Read our review of Berberian Sound Studio
4. The Dark Knight Rises (Christopher Nolan, US) Back to the multiplex for what turned out to be the triumphant conclusion to Christopher Nolan's rebooted caped crusader trilogy - after Batman Begins and The Dark Knight - in which Christian Bale's Bruce Wayne is removed from his crime-fighting duties while Tom Hardy's masked villain Bane takes Gotham hostage with a nuclear reactor. A truly epic tying up of loose ends.
Read our review of The Dark Knight Rises
5. The Hunger Games (Gary Ross, US) Aimed squarely at the "young adult" market in thrall to Suzanne Collins' bestselling novels, this first adaptation introduces the uninitiated to Katniss Everdeen (a breakout mainsteream role for Winter's Bone star Jennifer Lawrence), an action heroine for the dystopian future she lives in: a dirt-poor teen in a two-tier society chosen to take part in an exploitative televised sport in which only one survives. Slick and gloomy, although its 12A certificate works against its violent theme.
Read our review of The Hunger Games
6. The Pirates! in an Adventure with Scientists (Peter Lord, Jeff Hewitt, UK/US) Another winner from the Midas-like Aardman Animation studios (although we didn't much like Flushed Away), this leap onto the pirates bandwagon casts tabloid-nemesis Hugh Grant as the rogueish captain who gets mixed up in a prize for Scientist of the Year in Victorian London when his parrot is identified by Darwin as a dodo. Silly, colourful, and with stop-motion enhanced but not undermined by CGI, Aardman even took out a leper colony scene to avoid offence.
Read our review of The Pirates! in an Adventure with Scientists
7. Martha Marcy May Marlene (Sean Durkin, US) An unforgettable fable from the fertile soil of the US indie sector, this unexpected glimpse inside a fictional Catskill Mountain cult premiered - where else? - at Sundance, and drew praise for the performances of John Hawkes as the sect's seemingly benign, peaceful leader and Elizabeth Olsen as Martha, the troubled young woman who finds solace at a retreat where vulenrable female inductees seem to replace one life of abuse with another. Disturbing, ethereal and never predicatable. Feature debutant writer/director Sean Durkin is one to watch.
Read our review of Martha Marcy May Marlene
8. The Hunt (Thomas Vinterberg, Denmark) In a rich year for foreign-language cinema - with Michael Haneke's Amour and Nuri Bilge Ceylon's Once Upon A Time In Anatolia just outside the Top 10 - Dogme 95 co-founder Thomas Vinterberg vividly depicts a small, close-knit rural Danish community torn apart by an accusation of child abuse. Mads Mikkelsen (also brilliant this year in A Royal Affair) hits a career high as the primary school teacher at the eye of the storm.

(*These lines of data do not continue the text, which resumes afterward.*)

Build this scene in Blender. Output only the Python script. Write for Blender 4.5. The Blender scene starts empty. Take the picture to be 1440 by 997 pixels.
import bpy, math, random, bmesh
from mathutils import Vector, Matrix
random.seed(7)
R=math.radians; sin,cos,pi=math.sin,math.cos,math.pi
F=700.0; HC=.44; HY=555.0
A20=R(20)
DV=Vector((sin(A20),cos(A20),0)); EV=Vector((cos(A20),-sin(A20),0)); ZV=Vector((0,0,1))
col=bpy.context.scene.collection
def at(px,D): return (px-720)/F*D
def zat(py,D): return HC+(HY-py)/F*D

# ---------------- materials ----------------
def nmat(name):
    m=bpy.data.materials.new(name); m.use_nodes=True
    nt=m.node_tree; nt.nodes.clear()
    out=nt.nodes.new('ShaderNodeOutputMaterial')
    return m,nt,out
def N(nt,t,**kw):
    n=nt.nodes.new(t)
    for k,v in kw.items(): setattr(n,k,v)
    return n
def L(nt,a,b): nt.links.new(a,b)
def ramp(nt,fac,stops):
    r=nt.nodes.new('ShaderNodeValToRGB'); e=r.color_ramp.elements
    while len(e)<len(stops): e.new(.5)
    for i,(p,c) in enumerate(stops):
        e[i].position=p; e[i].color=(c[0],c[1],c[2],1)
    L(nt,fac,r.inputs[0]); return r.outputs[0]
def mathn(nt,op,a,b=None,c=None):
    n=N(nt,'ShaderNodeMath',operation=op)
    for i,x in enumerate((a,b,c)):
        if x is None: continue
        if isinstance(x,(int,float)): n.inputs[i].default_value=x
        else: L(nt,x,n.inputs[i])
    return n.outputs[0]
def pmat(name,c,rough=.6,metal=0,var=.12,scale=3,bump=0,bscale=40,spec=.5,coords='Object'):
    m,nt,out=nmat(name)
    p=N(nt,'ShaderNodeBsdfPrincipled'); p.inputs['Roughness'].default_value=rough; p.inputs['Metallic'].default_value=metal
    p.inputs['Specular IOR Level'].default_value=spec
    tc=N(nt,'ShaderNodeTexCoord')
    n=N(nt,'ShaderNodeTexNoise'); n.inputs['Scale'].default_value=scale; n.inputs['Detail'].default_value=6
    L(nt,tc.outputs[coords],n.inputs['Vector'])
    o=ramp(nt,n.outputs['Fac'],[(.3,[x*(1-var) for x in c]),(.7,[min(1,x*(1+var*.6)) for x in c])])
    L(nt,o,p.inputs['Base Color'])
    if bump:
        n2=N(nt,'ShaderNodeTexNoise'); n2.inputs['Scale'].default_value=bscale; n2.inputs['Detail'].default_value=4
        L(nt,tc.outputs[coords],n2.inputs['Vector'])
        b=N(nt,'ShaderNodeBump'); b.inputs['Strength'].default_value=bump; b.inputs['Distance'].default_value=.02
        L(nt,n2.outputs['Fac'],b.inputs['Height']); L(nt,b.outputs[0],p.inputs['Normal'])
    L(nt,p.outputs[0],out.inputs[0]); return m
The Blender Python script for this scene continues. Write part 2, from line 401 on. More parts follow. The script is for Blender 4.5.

9. The Master (Paul Thomas Anderson, US) Although not quite the masterpiece that was towering US auteur Paul Thomas Anderson's last film, There Will Be Blood, this lightly disguised, 1950s-set look at the birth of Scientology remains a superb piece of work, in which Joaquin Phoenix and Philip Seymor Hoffman engage in a sort of acting slamdown, as, respectively, the post-traumatic US sailor and the charismatic cult leader who forge an unlikely symbiotic relationship. Expect Oscar nominations for both.
Read our review of The Master
10. The Kid with a Bike (Jean-Pierre Dardenne, Luc Dardenne, Belgium/France/Italy) A touching, unflinching, realist drama about a troubled boy, Cyril, in a foster home - shades of runaway Antoine Doinel in The 400 Blows - who is abandoned by his father and latches onto a kindly hairdresser who may, or may not, offer redemption. Believable performances by Cecile de France and Thomas Doret make the Dardennes brothers' latest quiet triumph unmissable.
Read our review of The Kid with a Bike
Among other exceptional 2012 films that received a number of votes from different writers but didn't make the Top 10 were Rian Johnson's original sci-fi fable Looper, the aforementioned Turkish police procedural Once upon a Time in Anatolia, Michael Haneke's touching octegenarian love story Amour, Ben Wheatley's super-confident British black comedy Sightseers, the Danish historical drama A Royal Affair, Gothic animation Paranorman and Indonesian action sleeper The Raid. Mentions too for a couple of documentaries we loved this year: The Imposter and Something From Nothing: The Art of Rap.